LeRoy White, an early adopter of digital art-making, died
unexpectedly on February 28, 2007. He was 71 years old, and taught
at the Rhode Island School of Design (USA) for over 40 years.
With a history of exhibitions in sculpture and conceptual art, LeRoy
began investigating digital imaging in the mid-1980s. At the Rhode
Island School of Design, he was director of the IBM/RISD Fine Arts
Imaging Research Project, focusing on how issues of composition and
design could be explored with the computer.
White exhibited and spoke about his digital images in the first and
second Arts and Technology Symposia held at Connecticut College 1986
and 1989 (curated by Cynthia Beth Rubin and David Smalley), and was
included in the 1986 exhibition on the Artist and the Computer in
Louisville (curated by Roberta Williams), the 1987 exhibition
"Hypergraphics VIII" and several other early digital imaging
exhibitions.
Working with his colleague Bert Beaver, he organized the first
digital imaging exhibition in Rhode Island in 1988, at the Bannister
Gallery of Rhode Island College. Through this exhibition and his
teaching efforts, LeRoy was instrumental in bringing the new field of
computer art to a large number of colleagues, and paved the way for
the integration of computers into the sphere of fine art.

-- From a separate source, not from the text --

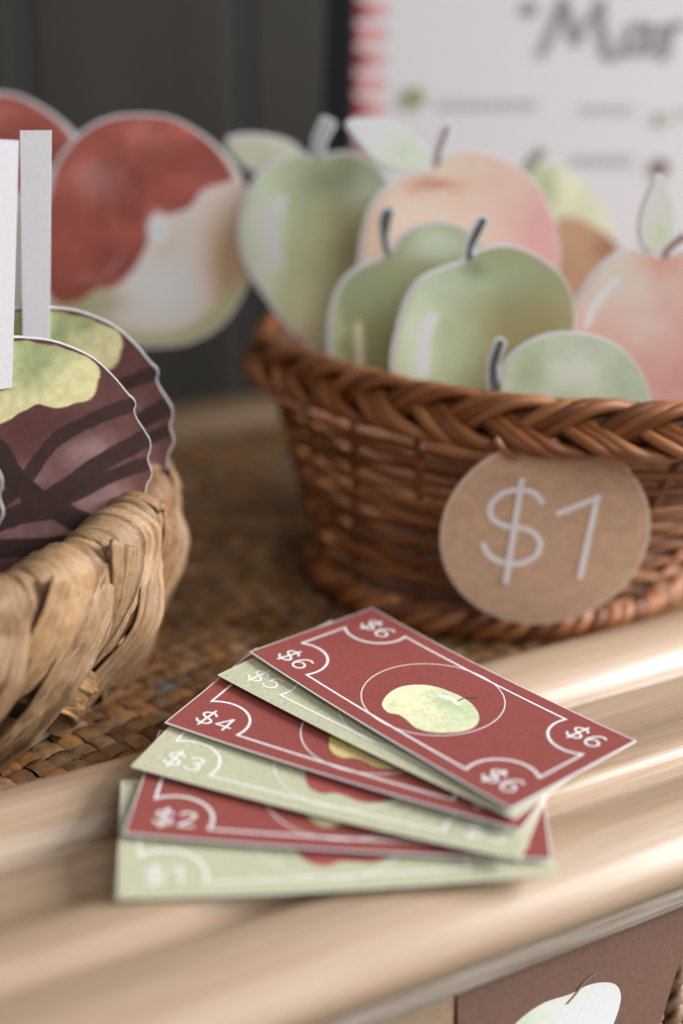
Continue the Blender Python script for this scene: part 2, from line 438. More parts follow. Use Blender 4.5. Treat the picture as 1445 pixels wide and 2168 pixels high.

At the time of his death, LeRoy White was working on a series of
digital photographs, subtly manipulated and masterfully printed in
his own studio. His digital photographs are in the collections of
the Cincinnati Art Museum, the Worcester Art Museum, the Rhode Island
School of Design Art Museum, the Herbert F. Johnson Museum of Art at
Cornell University, and the Dayton Art Institute. He was a graduate
of the University of Dayton and the Rochester Institute of Technology.